California's egg farmers have filed a lawsuit in Fresno County Superior Court seeking a determination that Proposition 2 (Prop 2) – a law regulating egg-laying hen enclosures - is unconstitutionally vague. The law's lack of clarity in housing size and density requirements prevents egg farmers from modifying their housing facilities in time to comply with the Jan. 1, 2015, implementation date, according to the suit.

"California's egg farmers have spent the last four years attempting to gain a clear understanding of how to comply with Prop. 2 but, unfortunately, we are no closer today to knowing how to comply than we were when the law first passed in 2008," said Arnie Riebli, president of the Association of California Egg Farmers (ACEF). He added, "Given the ambiguity in Proposition 2 and the risk of criminal prosecution for violating it, egg farmers have no choice other than to challenge the validity of the law."

ACEF points out that its members support the goal of providing appropriate space to egg-laying hens and have worked to establish a national standard for egg-laying hen enclosures. Last year, ACEF joined with the Humane Society of United States (HSUS) and the United Egg Producers (UEP) to support congressional efforts to establish national standards on egg-laying hen enclosures, including dimensions and other key elements that are not found in Prop. 2.

"Time has become a major issue for California egg farmers who need to know the size and density requirements for the enclosures they must build now prior to the law's compliance date in 25 months," added Debbie Murdock, ACEF executive director. "The lack of clarity regarding hen enclosure standards has become dire because it will require an investment of more than $400 million from the state's egg farmers and an estimated three years to construct new facilities in California."

Since the passage of Prop. 2 in 2008, ACEF has advocated the use of housing systems that provide 116 square inches of space per hen compared to 67 square inches of space in a conventional cage, the group clarified. But HSUS – the author of Prop. 2 – says the law requires anywhere from 200 square inches of enclosure space per bird to a cage-free environment. However, HSUS has never explained how it reached either interpretation, ACEF noted.

"While we know that Proposition 2 does not require California egg farms to be cage-free, the law is very ambiguous and provides no clarity as to what is required to comply with Proposition 2," said Dale Stern, attorney for ACEF. He added, "With the law taking effect in just over two years, egg farmers cannot afford to wait any longer to begin construction on new hen enclosures but their dilemma is making a multi-million dollar investment in new housing systems that could end up being considered illegal. The California Attorney General has been unwilling or unable to take a position on this key point. The State Department of Food and Agriculture commissioned a study at the University of California-Davis which concluded that the law is unclear. As a result, ACEF has no choice but to reluctantly seek invalidation of this poorly drafted proposition."

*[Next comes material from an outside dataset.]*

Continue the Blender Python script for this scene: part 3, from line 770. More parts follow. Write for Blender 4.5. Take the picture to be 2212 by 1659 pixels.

If California egg farmers decide it is easier to relocate to another state to produce eggs rather than risk trying to comply with an uncertain law and be found in violation, a reduction in locally produced eggs will have many ramifications for California consumers. Not only will egg prices to consumers substantially increase, but jobs will be lost, adding to increased costs to taxpayers for required social services. There will also be more truck traffic on roads to transport eggs from other states, further adding to pollution and impacted roadways.

Said ACEF's Riebli, "Unfortunately, consumers need to realize that the availability of safe, fresh California eggs may no longer exist in the very near future. We filed this lawsuit because without some clarity, many California egg farmers are now being forced to rethink their plans to operate in California in the years ahead."